03/01/2018 by Leonard Sprueth | Comments Off on A Musicology for Landscape – New Book by David Nicholas Buck

As the title suggests, David Buck’s recent publication concentrates on weaving sound into the sensory appreciation of landscape. Through conceptual and direct reference on musical notation, his work investigates landscape architecture’s inherent temporality and calls for refocusing  this under-researched aspect provided by the model of notating time. 

Being a landscape architect and educator, Buck’s work offers an innovative and contemporary approach to a wide range of landscape projects and as the founder of the “landscape architecture programme” at the University of East London, his design work in the UK and Japan has been widely published. During his PhD he focused on the investigation of alternatives for perspectival representations of space in landscape architecture through developing new notations from a synthesis with music, thus “A Musicology for Landscape” is evidently the latest in a succession of thriving works.

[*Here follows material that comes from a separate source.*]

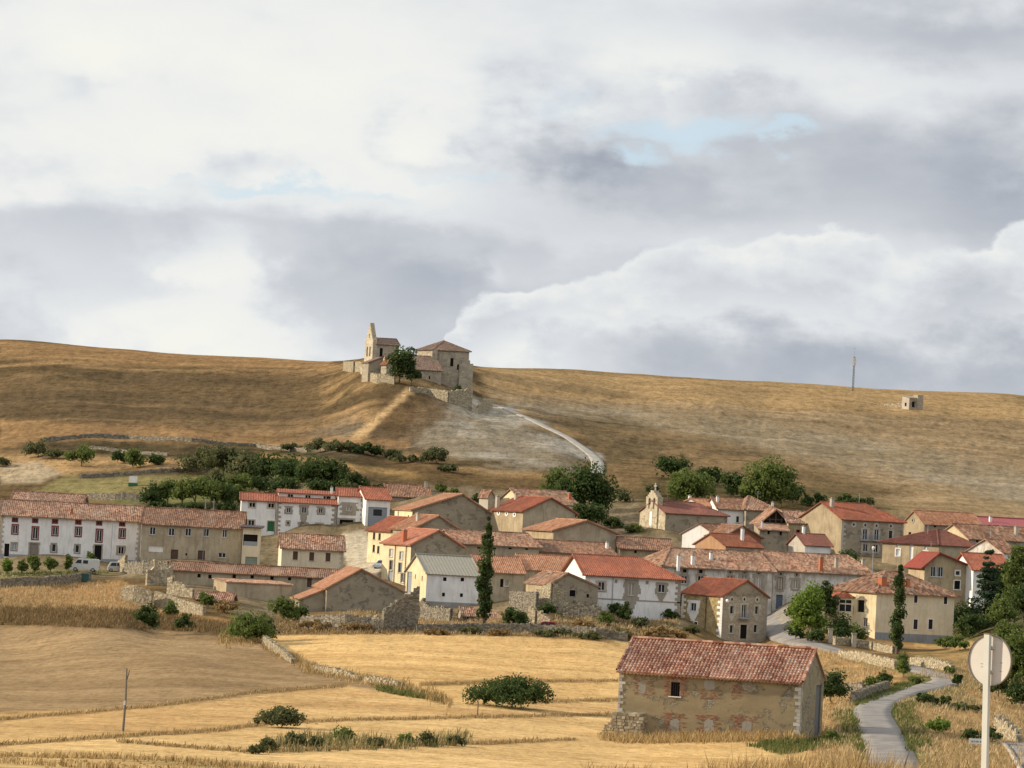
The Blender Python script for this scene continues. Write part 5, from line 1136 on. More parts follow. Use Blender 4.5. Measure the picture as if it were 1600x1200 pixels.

The book hereby addresses a difficulty within the architectural discourse, which is concerned with a lack of adequacy of the existing design tools to correctly explore the landscape’s inherited temporality. By seeking new forms of notation through the inclusion of musical notation, the book introduces three influential composers – Morton Feldman, György Ligeti and Michael Finnissy – presenting a critical evaluation of their work within music, as well as a means in which it might be used in design research. David Buck then juxtaposes musical scores with design representations by Kevin Appleyard, Bernard Tschumi and William Kent, until final examination through newly developed landscape architectural notations. Ultimately, bringing together musical composition and landscape architecture through notation, evokes a focused and sensitive exploration of temporality and sound in both fields.